The move reduced AAP's strength from 66 to 46 in the 70 member Delhi Assembly.

New Delhi: On Sunday, 20 Aam Aadmi Party (AAP) MLAs moved the Delhi high court challenging Election Commission of India’s (ECI) order in the office-of-profit case.

On July 17, the poll panel had dismissed their application for the cross-examination of the petitioner — who sought their disqualification — to prove that they were not holding any office of profit.

“There is no occasion and need for cross-examination of the petitioner as he is not a witness in the present proceedings and the respondents have failed to make out a case for calling any witness,” the order by the Election Commission (EC) read.

The commission had further stated that the factual matrix, which the poll body and high court has taken cognisance of, is drawn on the basis of information that it received from the government of national capital territory of Delhi (GNCTD).

“Moreover, in order to follow the principles of natural justice in letter and spirit, multiple opportunities were accorded to the respondents to offer their comments on these documents. After receipt of these documents, the respondents did not deny or challenge any of the pages from the 2,500 pages of documents received from the GNCTD,” the order said.

The EC’s order also said that the prayer by AAP MLAs to call the GNCTD officers for proving government records and documents, which the latter submitted to the commission, is “nothing, but tactics employed to drag and delay this matter.”

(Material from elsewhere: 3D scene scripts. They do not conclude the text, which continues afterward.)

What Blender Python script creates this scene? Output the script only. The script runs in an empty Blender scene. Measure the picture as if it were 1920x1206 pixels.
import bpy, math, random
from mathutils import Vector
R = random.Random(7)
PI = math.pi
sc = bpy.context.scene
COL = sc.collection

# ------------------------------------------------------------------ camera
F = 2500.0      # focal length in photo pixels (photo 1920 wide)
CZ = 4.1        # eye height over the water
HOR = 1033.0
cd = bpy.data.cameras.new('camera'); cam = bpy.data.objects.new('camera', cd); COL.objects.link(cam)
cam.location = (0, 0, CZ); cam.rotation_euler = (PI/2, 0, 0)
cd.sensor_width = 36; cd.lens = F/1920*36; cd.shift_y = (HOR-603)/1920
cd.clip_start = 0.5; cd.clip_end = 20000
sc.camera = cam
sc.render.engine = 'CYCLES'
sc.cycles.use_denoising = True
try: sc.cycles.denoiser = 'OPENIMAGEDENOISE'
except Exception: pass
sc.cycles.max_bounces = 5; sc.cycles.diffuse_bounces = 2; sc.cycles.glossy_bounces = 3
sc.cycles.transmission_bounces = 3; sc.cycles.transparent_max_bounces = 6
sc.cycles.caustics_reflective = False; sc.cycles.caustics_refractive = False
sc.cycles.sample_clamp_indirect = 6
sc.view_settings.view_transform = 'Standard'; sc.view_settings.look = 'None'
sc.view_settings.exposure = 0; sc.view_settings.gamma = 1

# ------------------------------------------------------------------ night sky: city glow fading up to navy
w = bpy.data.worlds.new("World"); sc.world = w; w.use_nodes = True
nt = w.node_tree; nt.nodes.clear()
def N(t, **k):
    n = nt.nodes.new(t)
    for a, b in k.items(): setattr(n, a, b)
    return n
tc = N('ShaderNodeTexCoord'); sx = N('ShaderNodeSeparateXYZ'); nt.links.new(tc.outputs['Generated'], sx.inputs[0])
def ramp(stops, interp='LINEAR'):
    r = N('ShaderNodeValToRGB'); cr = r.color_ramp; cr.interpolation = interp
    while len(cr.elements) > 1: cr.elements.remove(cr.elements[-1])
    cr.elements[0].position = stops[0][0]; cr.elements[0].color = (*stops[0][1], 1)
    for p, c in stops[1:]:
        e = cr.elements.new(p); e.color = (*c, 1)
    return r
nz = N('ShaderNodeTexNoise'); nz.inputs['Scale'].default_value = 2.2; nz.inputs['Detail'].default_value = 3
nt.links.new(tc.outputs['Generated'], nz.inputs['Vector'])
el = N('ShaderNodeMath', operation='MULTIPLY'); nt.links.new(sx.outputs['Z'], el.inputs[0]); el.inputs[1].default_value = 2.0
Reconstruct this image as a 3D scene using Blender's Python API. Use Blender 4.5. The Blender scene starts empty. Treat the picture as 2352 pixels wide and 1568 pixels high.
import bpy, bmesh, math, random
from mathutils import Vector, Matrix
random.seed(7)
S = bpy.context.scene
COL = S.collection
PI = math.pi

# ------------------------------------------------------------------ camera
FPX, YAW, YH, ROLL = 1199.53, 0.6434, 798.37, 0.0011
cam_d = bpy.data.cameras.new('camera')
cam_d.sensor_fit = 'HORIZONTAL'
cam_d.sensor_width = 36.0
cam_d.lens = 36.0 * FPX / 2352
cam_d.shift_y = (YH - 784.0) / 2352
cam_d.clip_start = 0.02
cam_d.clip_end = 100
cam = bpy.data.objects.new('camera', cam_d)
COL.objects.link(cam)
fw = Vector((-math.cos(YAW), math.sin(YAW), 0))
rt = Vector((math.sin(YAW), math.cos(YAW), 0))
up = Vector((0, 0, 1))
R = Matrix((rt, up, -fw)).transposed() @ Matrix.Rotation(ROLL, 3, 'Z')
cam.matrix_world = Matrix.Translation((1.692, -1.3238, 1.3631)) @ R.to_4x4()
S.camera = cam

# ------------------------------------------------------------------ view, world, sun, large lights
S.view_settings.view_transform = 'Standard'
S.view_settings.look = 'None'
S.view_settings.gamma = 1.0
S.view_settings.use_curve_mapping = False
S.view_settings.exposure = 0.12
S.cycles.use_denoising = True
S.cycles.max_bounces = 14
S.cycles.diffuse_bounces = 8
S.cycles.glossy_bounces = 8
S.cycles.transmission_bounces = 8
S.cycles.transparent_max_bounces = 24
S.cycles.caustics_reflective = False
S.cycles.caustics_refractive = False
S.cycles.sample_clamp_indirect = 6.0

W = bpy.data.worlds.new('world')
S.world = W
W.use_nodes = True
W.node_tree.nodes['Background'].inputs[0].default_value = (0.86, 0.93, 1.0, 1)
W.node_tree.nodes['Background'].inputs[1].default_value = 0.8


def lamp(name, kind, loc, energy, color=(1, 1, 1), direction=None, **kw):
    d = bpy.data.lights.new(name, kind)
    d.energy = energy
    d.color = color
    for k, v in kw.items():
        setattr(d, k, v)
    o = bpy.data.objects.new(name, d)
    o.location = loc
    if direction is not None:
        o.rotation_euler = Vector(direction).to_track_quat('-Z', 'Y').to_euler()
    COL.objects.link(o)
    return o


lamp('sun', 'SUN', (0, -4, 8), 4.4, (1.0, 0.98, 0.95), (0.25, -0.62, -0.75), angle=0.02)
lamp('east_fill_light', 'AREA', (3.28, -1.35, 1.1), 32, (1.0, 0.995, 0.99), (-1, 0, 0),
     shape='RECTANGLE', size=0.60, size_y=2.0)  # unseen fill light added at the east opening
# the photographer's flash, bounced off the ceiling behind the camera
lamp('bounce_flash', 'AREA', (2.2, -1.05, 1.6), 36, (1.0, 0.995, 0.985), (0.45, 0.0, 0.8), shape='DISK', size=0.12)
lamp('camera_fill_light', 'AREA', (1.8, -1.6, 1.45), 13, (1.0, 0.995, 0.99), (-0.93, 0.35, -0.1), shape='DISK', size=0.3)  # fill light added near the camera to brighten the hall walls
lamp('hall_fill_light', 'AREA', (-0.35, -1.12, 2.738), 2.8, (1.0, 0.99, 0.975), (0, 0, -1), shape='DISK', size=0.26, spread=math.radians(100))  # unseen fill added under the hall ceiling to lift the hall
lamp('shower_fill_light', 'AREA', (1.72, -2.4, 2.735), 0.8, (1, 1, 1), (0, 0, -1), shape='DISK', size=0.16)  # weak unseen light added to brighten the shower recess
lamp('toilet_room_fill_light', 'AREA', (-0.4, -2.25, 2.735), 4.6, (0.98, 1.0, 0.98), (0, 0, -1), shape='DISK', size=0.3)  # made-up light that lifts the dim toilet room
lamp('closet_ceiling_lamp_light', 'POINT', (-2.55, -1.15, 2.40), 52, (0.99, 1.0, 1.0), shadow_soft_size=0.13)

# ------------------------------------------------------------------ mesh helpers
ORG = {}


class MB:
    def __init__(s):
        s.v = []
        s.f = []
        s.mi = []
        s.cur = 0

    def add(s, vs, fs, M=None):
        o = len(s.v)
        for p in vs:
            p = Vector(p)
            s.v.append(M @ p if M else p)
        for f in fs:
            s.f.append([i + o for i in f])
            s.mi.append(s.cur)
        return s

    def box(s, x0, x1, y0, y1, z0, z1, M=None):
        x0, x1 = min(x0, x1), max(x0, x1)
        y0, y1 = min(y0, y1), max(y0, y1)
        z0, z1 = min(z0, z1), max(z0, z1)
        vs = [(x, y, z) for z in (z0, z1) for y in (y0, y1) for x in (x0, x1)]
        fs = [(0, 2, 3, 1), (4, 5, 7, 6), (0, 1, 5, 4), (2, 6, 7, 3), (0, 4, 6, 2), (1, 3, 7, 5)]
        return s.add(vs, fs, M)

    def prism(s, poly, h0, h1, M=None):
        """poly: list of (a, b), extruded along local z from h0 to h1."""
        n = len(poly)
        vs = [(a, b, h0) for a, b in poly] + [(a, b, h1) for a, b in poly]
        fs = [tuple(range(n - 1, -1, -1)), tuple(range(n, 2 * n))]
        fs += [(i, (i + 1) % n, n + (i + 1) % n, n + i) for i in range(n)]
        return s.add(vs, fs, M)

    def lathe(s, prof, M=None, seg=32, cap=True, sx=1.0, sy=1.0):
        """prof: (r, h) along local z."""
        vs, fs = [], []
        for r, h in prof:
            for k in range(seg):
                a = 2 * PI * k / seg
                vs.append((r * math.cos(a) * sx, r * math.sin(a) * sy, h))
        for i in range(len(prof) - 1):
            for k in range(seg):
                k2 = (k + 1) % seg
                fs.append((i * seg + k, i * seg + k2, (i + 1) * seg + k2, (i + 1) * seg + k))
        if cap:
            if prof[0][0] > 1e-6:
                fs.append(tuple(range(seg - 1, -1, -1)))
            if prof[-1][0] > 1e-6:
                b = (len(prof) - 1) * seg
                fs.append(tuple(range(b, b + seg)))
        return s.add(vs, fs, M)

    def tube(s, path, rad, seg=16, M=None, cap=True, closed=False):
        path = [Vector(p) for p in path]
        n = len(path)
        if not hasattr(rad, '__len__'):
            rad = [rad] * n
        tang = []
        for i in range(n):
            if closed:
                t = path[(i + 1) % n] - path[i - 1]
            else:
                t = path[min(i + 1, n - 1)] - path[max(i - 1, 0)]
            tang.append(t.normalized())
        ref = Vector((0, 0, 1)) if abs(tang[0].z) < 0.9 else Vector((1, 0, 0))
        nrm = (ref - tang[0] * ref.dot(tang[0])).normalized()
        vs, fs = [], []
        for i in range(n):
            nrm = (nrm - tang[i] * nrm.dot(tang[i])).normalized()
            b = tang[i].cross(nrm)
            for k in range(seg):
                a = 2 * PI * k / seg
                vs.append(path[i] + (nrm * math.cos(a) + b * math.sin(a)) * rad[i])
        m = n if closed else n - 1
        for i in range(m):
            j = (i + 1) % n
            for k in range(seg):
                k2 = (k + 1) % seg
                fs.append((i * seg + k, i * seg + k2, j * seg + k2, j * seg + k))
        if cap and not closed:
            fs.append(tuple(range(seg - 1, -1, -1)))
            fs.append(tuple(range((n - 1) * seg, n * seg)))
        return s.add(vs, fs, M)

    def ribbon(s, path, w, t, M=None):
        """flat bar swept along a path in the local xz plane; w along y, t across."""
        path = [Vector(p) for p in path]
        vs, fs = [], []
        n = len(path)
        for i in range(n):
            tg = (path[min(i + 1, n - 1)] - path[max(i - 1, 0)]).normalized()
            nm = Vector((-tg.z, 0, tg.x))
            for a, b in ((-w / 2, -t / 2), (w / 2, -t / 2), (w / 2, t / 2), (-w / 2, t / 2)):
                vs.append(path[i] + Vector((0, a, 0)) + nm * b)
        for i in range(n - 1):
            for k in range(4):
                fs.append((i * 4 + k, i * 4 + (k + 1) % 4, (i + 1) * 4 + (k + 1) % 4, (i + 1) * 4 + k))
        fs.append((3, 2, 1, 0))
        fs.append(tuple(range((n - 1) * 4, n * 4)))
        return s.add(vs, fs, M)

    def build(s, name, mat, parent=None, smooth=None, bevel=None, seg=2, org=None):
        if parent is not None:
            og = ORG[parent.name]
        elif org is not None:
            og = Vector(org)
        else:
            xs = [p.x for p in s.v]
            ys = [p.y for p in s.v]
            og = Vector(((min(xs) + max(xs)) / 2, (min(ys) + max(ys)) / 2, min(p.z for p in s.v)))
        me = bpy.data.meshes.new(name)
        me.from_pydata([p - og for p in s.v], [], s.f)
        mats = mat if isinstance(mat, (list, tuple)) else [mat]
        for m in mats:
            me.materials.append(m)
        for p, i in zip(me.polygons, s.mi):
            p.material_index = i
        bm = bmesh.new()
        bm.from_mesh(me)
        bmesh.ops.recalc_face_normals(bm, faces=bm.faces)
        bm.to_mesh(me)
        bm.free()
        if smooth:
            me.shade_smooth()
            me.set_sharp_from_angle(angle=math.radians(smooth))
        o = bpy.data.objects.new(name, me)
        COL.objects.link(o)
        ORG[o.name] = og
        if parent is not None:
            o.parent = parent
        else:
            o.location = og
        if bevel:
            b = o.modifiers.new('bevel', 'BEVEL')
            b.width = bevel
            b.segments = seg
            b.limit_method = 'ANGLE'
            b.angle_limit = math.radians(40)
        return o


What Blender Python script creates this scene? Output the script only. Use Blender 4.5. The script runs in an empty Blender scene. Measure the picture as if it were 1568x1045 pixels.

Earlier in January this year, the EC had recommended the disqualification of MLAs — Alka Lamba, Adarsh Shastri, Sanjeev Jha, Rajesh Gupta, Kailash Gahlot, Vijendra Garg, Praveen Kumar, Sharad Kumar, Madan Lal, Shiv Charan Goyal, Sarita Singh, Naresh Yadav, Rajesh Rishi, Anil Kumar, Som Dutt, Avtar Singh, S.S. Dala, Manoj Kumar, Nitin Tyagi, and Jarnail Singh.

The move reduced AAP’s strength from 66 to 46 in the 70 member Delhi Assembly. The MLAs, appointed as parliamentary secretaries, had challenged their disqualification on grounds of holding offices of profit.